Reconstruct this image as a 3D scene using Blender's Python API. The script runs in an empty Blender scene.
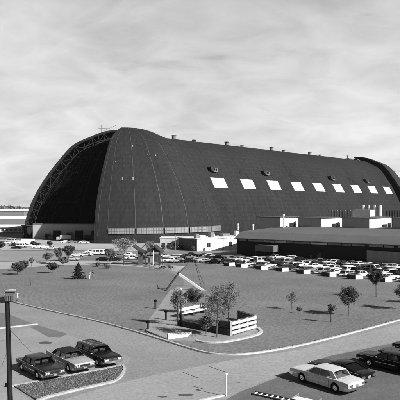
import bpy, bmesh, math, random
from mathutils import Vector, Matrix, noise
R = random.Random(7)
sc = bpy.context.scene
COL = sc.collection
F = 557.0; HC = 18.5; HZ = 207.0
rad = math.radians
PI = math.pi

# ------------------------------------------------------------------ terrain height and picture-to-ground
KN = [(-60,5.6),(40,5.5),(60,5.3),(80,4.7),(100,3.9),(130,2.7),(170,1.4),(230,.35),(265,0),(9000,0)]
def zsm(Y):
    def lin(y):
        if y <= KN[0][0]: return KN[0][1]
        for (a,za),(b,zb) in zip(KN,KN[1:]):
            if y <= b: return za+(zb-za)*(y-a)/(b-a)
        return 0.
    if Y > 290: return 0.
    return sum(lin(Y+d) for d in (-12,-6,0,6,12))/5
STEP = 4.0
def zg(Y):
    if Y > 300: return 0.
    k = math.floor(Y/STEP); a = k*STEP
    return zsm(a)+(zsm(a+STEP)-zsm(a))*(Y-a)/STEP
def G(px, py, lift=0.):
    lo, hi = 5., 8000.
    for _ in range(60):
        m = .5*(lo+hi)
        if HZ+F*(HC-zg(m)-lift)/m > py: lo = m
        else: hi = m
    Y = .5*(lo+hi)
    return ((px-200)/F*Y, Y)
def unit(a):
    l = math.hypot(*a); return (a[0]/l, a[1]/l)
AX = (.712,.702)      # along the great hangar
NX = (.702,-.712)     # across it, towards the right and the viewer

# ------------------------------------------------------------------ materials (all neutral: a black and white photograph)
def mat(name, v, rough=.8, spec=.3, var=0., scale=2., var2=0., scale2=.2, bump=0., metal=0., stretch=None, coord='Object', extra=None, detail=5.):
    m = bpy.data.materials.new(name); m.use_nodes = True
    nt = m.node_tree; N = nt.nodes; L = nt.links
    b = N['Principled BSDF']
    b.inputs['Base Color'].default_value = (v,v,v,1)
    b.inputs['Roughness'].default_value = rough
    b.inputs['Specular IOR Level'].default_value = spec
    b.inputs['Metallic'].default_value = metal
    if var or var2 or bump or extra:
        tc = N.new('ShaderNodeTexCoord'); src = tc.outputs[coord]
        mp = N.new('ShaderNodeMapping'); L.new(src, mp.inputs[0])
        if stretch: mp.inputs['Scale'].default_value = stretch
        cur = None
        def nz(s, amt, det):
            n = N.new('ShaderNodeTexNoise'); n.inputs['Scale'].default_value = s
            n.inputs['Detail'].default_value = det; n.inputs['Roughness'].default_value = .6
            L.new(mp.outputs[0], n.inputs['Vector'])
            r = N.new('ShaderNodeMapRange'); r.inputs[1].default_value=.25; r.inputs[2].default_value=.75
            r.inputs[3].default_value = 1-amt; r.inputs[4].default_value = 1+amt
            L.new(n.outputs[0], r.inputs[0]); return r.outputs[0], n
        n1 = None
        val = None
        if var: val, n1 = nz(scale, var, detail)
        if var2:
            v2, _ = nz(scale2, var2, 4)
            if val is None: val = v2
            else:
                mu = N.new('ShaderNodeMath'); mu.operation='MULTIPLY'; L.new(val, mu.inputs[0]); L.new(v2, mu.inputs[1]); val = mu.outputs[0]
        if extra: val = extra(nt, mp.outputs[0], val)
        if val is not None:
            mu = N.new('ShaderNodeMath'); mu.operation='MULTIPLY'; L.new(val, mu.inputs[0]); mu.inputs[1].default_value = v
            L.new(mu.outputs[0], b.inputs['Base Color'])
        if bump:
            if n1 is None: _, n1 = nz(scale, .1, 6)
            bp = N.new('ShaderNodeBump'); bp.inputs['Strength'].default_value = min(bump,1.); bp.inputs['Distance'].default_value=.05
            L.new(n1.outputs[0], bp.inputs['Height']); L.new(bp.outputs[0], b.inputs['Normal'])
    return m

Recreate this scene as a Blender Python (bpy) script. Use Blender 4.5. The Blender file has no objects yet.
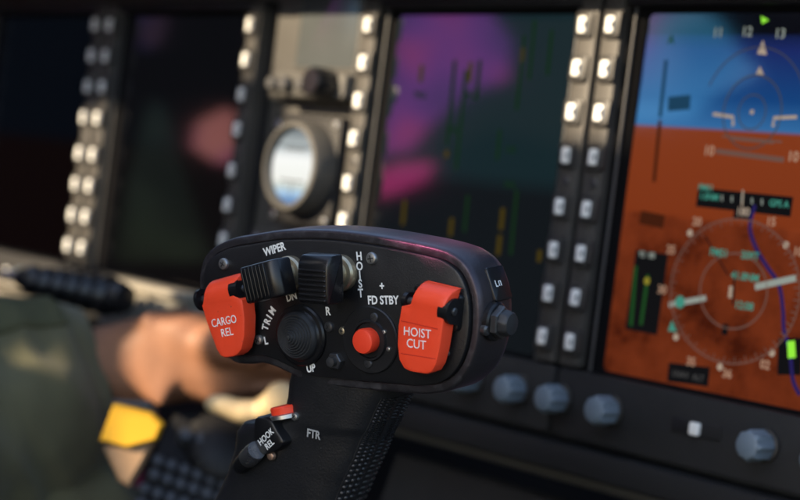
import bpy, bmesh, math, random
from mathutils import Matrix, Vector, Euler, noise as mnoise
random.seed(4)
PI = math.pi
S = bpy.context.scene
COL = S.collection

# ------------------------------------------------------------------ camera, sky, sun, exposure
PITCH = math.radians(7.4)
cam_d = bpy.data.cameras.new("camera"); cam = bpy.data.objects.new("camera", cam_d); COL.objects.link(cam)
cam.location = (0, 0, 1.30); cam.rotation_euler = (PI/2 - PITCH, 0, 0)
cam_d.sensor_width = 36; cam_d.lens = 81.0; cam_d.clip_start = 0.02; cam_d.clip_end = 2000
cam_d.dof.use_dof = True; cam_d.dof.focus_distance = 0.655; cam_d.dof.aperture_fstop = 8.5; cam_d.dof.aperture_blades = 7
S.camera = cam
CAM = Matrix.Translation(cam.location) @ cam.rotation_euler.to_matrix().to_4x4()
def cvdir(x, y, z): return (CAM.to_3x3() @ Vector((x, -y, -z)))
SUNV = cvdir(-.75, -.45, -.45).normalized()
SUN_EL = math.asin(SUNV.z); SUN_ROT = math.atan2(SUNV.x, SUNV.y)
wd = bpy.data.worlds.new("World"); S.world = wd; wd.use_nodes = True
nt = wd.node_tree; bg = nt.nodes["Background"]
sky = nt.nodes.new("ShaderNodeTexSky"); sky.sky_type = 'NISHITA'; sky.sun_disc = False
sky.sun_elevation = SUN_EL; sky.sun_rotation = SUN_ROT; sky.air_density = 1.0; sky.dust_density = 2.0
nt.links.new(sky.outputs[0], bg.inputs[0]); bg.inputs[1].default_value = 0.15
sun_d = bpy.data.lights.new("sun", 'SUN'); sun = bpy.data.objects.new("sun", sun_d); COL.objects.link(sun)
sun_d.energy = 5.0; sun_d.angle = math.radians(0.5); sun_d.color = (1, .80, .55)
sun.rotation_euler = (-SUNV).to_track_quat('-Z', 'Y').to_euler(); sun.location = (0, 0, 3)
S.view_settings.view_transform = 'Standard'; S.view_settings.look = 'None'
S.view_settings.exposure = 1.65; S.view_settings.gamma = 1

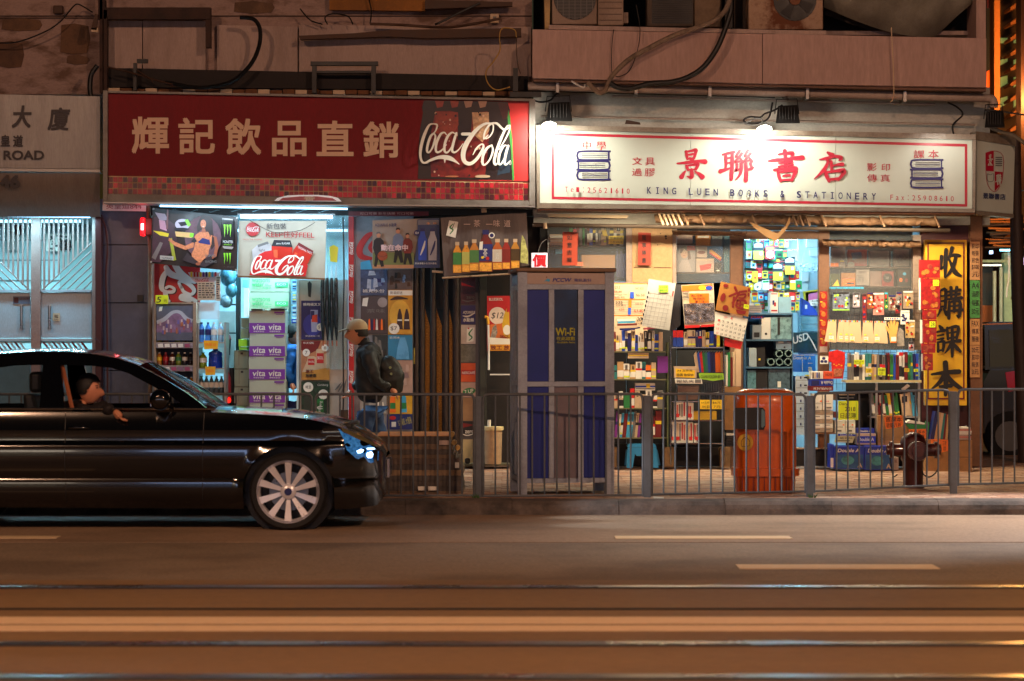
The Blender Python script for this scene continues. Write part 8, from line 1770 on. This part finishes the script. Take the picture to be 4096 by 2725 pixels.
for s in(-1,1):
 strip('roof_rail',ROOF,INN,CP,s)
 strip('door_pillar',[(150,1462),(150,1552),(150,1640)],[(222,1462),(238,1552),(252,1640)],CP,s)
 strip('quarter_pillar',[(-300,1500),(-340,1640)],[(-250,1500),(-262,1640)],CP,s)
 m=MB();g=[(-262,1640),(-250,1510),(-170,1482),(-60,1468),(100,1463),(150,1463),(150,1640)];m.add([cab(x,y,s)-Vector((0,s*.02,0))for x,y in g],[tuple(range(7))],CG);m.build('rear_side_glass',car)
 if s==1:m=MB();g=[(250,1640),(222,1463),(360,1467),(430,1475),(500,1497),(590,1543),(680,1591),(756,1640)];m.add([cab(x,y,s)-Vector((0,s*.02,0))for x,y in g],[tuple(range(8))],CG);m.build('front_side_glass',car)
 m=MB();v=[cab(x,1636,s)+Vector((0,s*.005,0))for x in(-480,860)];m.tube([v[0],v[1]],.008,CH,6);m.build('window_trim',car)
 m=MB();v=[side(x,1650,s)for x in range(-480,861,60)];w2=[cab(x,1640,s)for x in range(-480,861,60)];q=len(v);m.add(v+w2,[(i,i+1,q+i+1,q+i)for i in range(q-1)],CP);m.build('waist_ledge',car,smooth=60)
for nm_,a_,b_ in(('windscreen',(532,1462),(838,1646)),('rear_window',(-300,1480),(-520,1606))):
 m=MB();v=[]
 for i in range(2):
  x,y=(a_,b_)[i];w=abs(cab(x,y).y-CEN)-.02
  for k in range(9):s=-1+k/4;v.append(Vector((W(x,0,YC).x+(.06 if nm_=='windscreen' else-.05)*(1-s*s),CEN+s*w,H-(y-CY)*SC_+.02*(1-s*s))))
 m.add(v,[(k,k+1,9+k+1,9+k)for k in range(8)],CG);m.build(nm_,car,smooth=60)
zf=lambda y:H-(y-CY)*SC_;xf=lambda x:W(x,0,YC).x
for n,x0,x1,y0,y1,z0,z1 in(('floor',-740,1380,CEN-.70,CEN+.70,2030,1980),('bulkhead',800,1400,CEN-.55,CEN+.55,1979,1700),('dashboard',690,840,CEN-.66,CEN+.66,1760,1655),('seat',90,330,CEN-.60,CEN-.12,1900,1780),('seat',90,330,CEN+.12,CEN+.60,1900,1780),('rear_seat',-420,-180,CEN-.62,CEN+.62,1900,1700),('parcel_shelf',-520,-400,CEN-.6,CEN+.6,1650,1632),('inner_trim',-480,820,CEN-.72,CEN-.66,1979,1668),('inner_trim',-480,820,CEN+.66,CEN+.72,1979,1668)):
 m=MB();m.box(xf(x0),xf(x1),y0,y1,zf(z0),zf(z1),TR);m.build(n,car,bevel=.02)
for sy in(-1,1):
 m=MB();b=CEN+sy*.36;m.hull8([(xf(90),b-.22,zf(1790)),(xf(160),b-.22,zf(1790)),(xf(160),b+.22,zf(1790)),(xf(90),b+.22,zf(1790)),(xf(60),b-.2,zf(1580)),(xf(110),b-.2,zf(1580)),(xf(110),b+.2,zf(1580)),(xf(60),b+.2,zf(1580))],TR);m.build('seat_back',car,bevel=.03)
 m=MB();m.box(xf(80),xf(132),b-.12,b+.12,zf(1575),zf(1490),TR);m.build('headrest',car,bevel=.03)
m=MB();m.tube([Vector((xf(620)+.0,CEN-.36+.17*math.cos(t),zf(1660)+.17*math.sin(t)))for t in[2*math.pi*i/20 for i in range(21)]],.014,K_BLACK,8);m.build('steering_wheel',car,smooth=60)
m=MB();m.tube([cab(219,1448)+Vector((0,.05,0)),cab(282,1650)+Vector((0,.05,0))],.018,M((150,84,50),.6),6);m.build('seat_belt',car)
for y_,nm_ in((1646,'door_seam'),):
 for x0,x1 in((256,262),(812,808)):
  m=MB();v=[]
  for y in range(1652,2034,24):v+=[side(x0+(x1-x0)*(y-1652)/382-1.4,y,-1,.002),side(x0+(x1-x0)*(y-1652)/382+1.4,y,-1,.002)]
  m.add(v,[(2*i,2*i+1,2*i+3,2*i+2)for i in range(len(v)//2-1)],K_BLACK);m.build(nm_,car)
for x in(300,-330):
 m=MB();m.tube([side(x-30,1713,-1,0),side(x-22,1711,-1,.035),side(x+40,1711,-1,.035),side(x+50,1713,-1,0)],.014,CP,8);m.build('door_handle',car,smooth=60)
m=MB();c=cab(640,1600)+Vector((0,-.10,0));m.lathe([(.03,-.09),(.075,-.07),(.088,0),(.08,.05),(.05,.09)],tuple(c),CP,14,'y');mr=m.build('mirror',car,smooth=60)
m=MB();m.box(c.x-.072,c.x-.062,c.y-.06,c.y+.07,c.z-.05,c.z+.05,CH);m.build('mirror_glass',mr);m=MB();m.tube([c+Vector((.02,.08,-.04)),cab(690,1640)],.02,CP,8);m.build('mirror_arm',mr,smooth=60)
def patch(name,poly,mt,out,par=car):
 cx_=sum(p[0]for p in poly)/len(poly);cy_=sum(p[1]for p in poly)/len(poly);m=MB();v=[side(cx_,cy_,-1,out)]
 for f in(.5,1):v+=[side(cx_+(x-cx_)*f,cy_+(y-cy_)*f,-1,out)for x,y in poly]
 n=len(poly);m.add(v,[(0,1+i,1+(i+1)%n)for i in range(n)]+[(1+i,1+n+i,1+n+(i+1)%n,1+(i+1)%n)for i in range(n)],mt);return m.build(name,par,smooth=60)
hl=patch('headlight',[(1350,1716),(1420,1746),(1480,1788),(1508,1812),(1506,1848),(1478,1858),(1420,1836),(1384,1800),(1372,1760)],M((70,150,210),.05,var=.7,scale=30,emit=.22,ecol=(40,130,230),coat=1),.006)
for pl,em in(([(1464,1816),(1480,1811),(1487,1822),(1482,1836),(1468,1836),(1462,1826)],7),([(1424,1806),(1442,1799),(1452,1804),(1444,1814),(1428,1816)],5),([(1462,1796),(1490,1796),(1496,1802),(1466,1803)],4)):patch('lamp_cell',pl,M((220,240,255),.2,var=0,emit=em,ecol=(190,225,255)),.010,hl)
patch('upper_trim',[(1368,1712),(1430,1742),(1490,1776),(1502,1792),(1480,1784),(1420,1756),(1366,1726)],M((140,130,90),.2,.6),.009,hl)
for s in(-1,1):light('headlight_beam','SPOT',(xf(1540)+.03,CEN+s*.5,zf(1830)),260,(.80,.90,1),.05,target=(xf(1540)+9,CEN+s*.5+1.0,.0),parent=car,spot=44)
for c in WH:
 for s in(-1,1):
  w=empty('x',(xf(c[0]),CEN+s*.80,zf(c[1])),'','');w.parent=None;bpy.data.objects.remove(w)
  x,y,z=xf(c[0]),CEN+s*.80,zf(c[1]);R_=156*SC_;r_i=126*SC_
  m=MB();m.lathe([(r_i,-.10),(R_*.93,-.105),(R_*.985,-.085),(R_,-.06),(R_,.09),(R_*.93,.11),(r_i,.11)],(x,y,z),K_RUBBER,48,'y',False);ty=m.build('tyre',car,smooth=40)
  m=MB();f=s;RM=M((225,225,232),.3,.35,var=.06)
  m.lathe([(r_i,f*.10),(r_i,f*.09),(r_i*.94,f*.07),(r_i*.94,-f*.02),(r_i*.90,-f*.02),(r_i*.90,f*.08),(r_i*.945,f*.10)],(x,y,z),RM,48,'y',False);rm=m.build('rim',ty,smooth=30)
  for k in range(10):
   a=2*math.pi*k/10+.31;ca,sa=math.cos(a),math.sin(a);P=lambda rr,t,d:(x+(ca*rr-sa*t)*r_i,y+f*d,z+(sa*rr+ca*t)*r_i)
   m=MB();m.hull8([P(.2,-.055,.05),P(.2,.055,.05),P(.2,.055,.02),P(.2,-.055,.02),P(.95,-.115,.092),P(.95,.115,.092),P(.95,.115,.05),P(.95,-.115,.05)],RM);m.build('spoke',ty)
  m=MB();m.lathe([(r_i*.24,f*.02),(r_i*.24,f*.07),(r_i*.16,f*.085)],(x,y,z),RM,20,'y');m.lathe([(r_i*.12,f*.085),(r_i*.12,f*.092)],(x,y,z),NAVY,16,'y');m.build('hub_cap',ty,smooth=40)
  m=MB();m.lathe([(r_i*.62,0),(r_i*.62,f*.02)],(x,y,z),M((120,124,128),.3,.8),32,'y');m.build('brake_disc',ty);m=MB();m.lathe([(182*SC_,-f*.06),(182*SC_,-f*.10)],(x,y,z),K_BLACK,32,'y');m.build('wheel_well',ty)
# driver
Yd=CEN-.36;sc2=Yd/YC;D=lambda x,y,dy=0:Vector((xf(x),Yd+dy,zf(y)))
dr=empty('person',D(230,1790),'driver in dark clothes resting an arm on the open car window','person')
DC=M((26,20,22),.7,var=.2)
skin('jacket',[D(210,1770),D(220,1720),D(240,1680),D(268,1640),D(290,1622),D(262,1655,-.17),D(330,1650,-.30),D(400,1634,-.36),D(446,1642,-.44),D(262,1655,.17),D(350,1720,.2),D(440,1690,.16),D(540,1660,.1)],[(0,1),(1,2),(2,3),(3,4),(3,5),(5,6),(6,7),(7,8),(3,9),(9,10),(10,11),(11,12)],[.15,.16,.16,.13,.06,.08,.06,.055,.045,.08,.06,.05,.045],DC,dr)
skin('neck',[D(282,1640),D(296,1600)],[(0,1)],[.055,.052],SKIN,dr,1)
h_=W(0,0,1);hp=D(318,1560);hx_=CX+hp.x*F/hp.y;hy_=CY+(H-hp.z)*F/hp.y;head(dr,hx_,hy_,Yd,.105,1,M((206,136,104),.5),M((14,12,14),.6))
hand(dr,D(452,1640,-.46),(.62,0,-.75),1.05,SKIN,1);hand(dr,D(560,1658,.1),(.9,0,.2),1,SKIN)
skin('trousers',[D(200,1790),D(300,1770,-.1),D(420,1765,-.1),D(500,1880,-.1),D(300,1770,.1),D(420,1765,.1),D(500,1880,.1)],[(0,1),(1,2),(2,3),(0,4),(4,5),(5,6)],[.13,.09,.07,.05,.09,.07,.05],TR,dr)
# ------------------------------------------------------------------ side street at the right
OW=grime((190,110,40),(120,66,26),.5,3,.6,.7);GW=M((150,180,120),.5,var=0,emit=.35,ecol=(120,150,80))
sbd=empty('side_building',tuple(W(4100,1600,44)),'amber lit building with slanting louvres across the side street','building')
def sp(n,x0,y0,x1,y1,Y,d,mt,e=None,bev=0):m=MB();m.pbox(x0,y0,x1,y1,Y,d,mt);return m.build(n,e or sbd,bevel=bev)
sp('wall',3990,-700,5200,880,44,6,M((84,56,26),.8,var=.3,scale=.6));sp('lower_wall',3700,860,5200,1560,46,5,M((60,36,28),.8,var=.4,scale=.9));sp('column',3944,-700,3976,500,43,.5,K_DARK);sp('orange_column',3977,-700,4000,480,42,.4,OW);sp('street_column',4084,-700,4110,760,40,.4,M((70,34,18),.7))
for i,(y0,y1)in enumerate(((152,172),(232,262),(302,350),(385,430))):
 for x0,x1 in((4002,4030),(4056,4076)):
  m=MB();m.ppoly([(x0,y0+(0 if i<1 else 8)),(x1,y0),(x1,y1-(0 if i<1 else 16)),(x0,y1)],43.9,.05,GW);m.build('lit_opening',sbd)
for k in range(22):
 y=-120+k*61;m=MB();m.ppoly([(4042,y+28),(4078,y),(4082,y+22),(4050,y+36),(4043,y+38)],43,.6,OW);m.build('louvre',sbd)
m=MB();m.ppoly([(3948,286),(3974,272),(3974,358),(3944,356)],42.5,.05,M((255,90,10),.4,var=0,emit=.9));tag(m.build('orange_sign'),'plain glowing orange sign between the beam and the louvres','sign')
m=MB();m.pbox(3948,-60,3982,32,42.5,.05,RED_D);tag(m.build('red_sign'),'dark red sign at the top right corner','sign')
e=empty('side_shop',tuple(W(4030,1500,42)),'pale green lit service wall with white pipes across the side street','building');PG_=M((150,180,150),.5,var=.2)
sp('service_wall',4016,1012,4058,1292,43,.2,M((170,196,160),.5,var=.2,emit=.25,ecol=(120,150,110)),e);sp('opening',3924,1070,3972,1222,43,.2,K_BLACK,e);sp('brick_panel',3924,1222,3974,1290,43,.2,M((150,84,40),.7),e);sp('beam',3900,1040,4058,1050,42.8,.1,PG_,e);sp('tube',3924,1058,4006,1064,42.5,.05,M((230,230,210),.4,var=0,emit=1.6),e)  # service wall glows by emission in place of lamplight falling on it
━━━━
Problem description | Copy nothing but the lines above from the one with "Recreate this scene" to the one with "COL = S.collection", inclusive, word for word. Leave every picture out.

Reply to the task |
Recreate this scene as a Blender Python (bpy) script. Use Blender 4.5. The Blender file has no objects yet.
import bpy, bmesh, math, random
from mathutils import Matrix, Vector, Euler, noise as mnoise
random.seed(4)
PI = math.pi
S = bpy.context.scene
COL = S.collection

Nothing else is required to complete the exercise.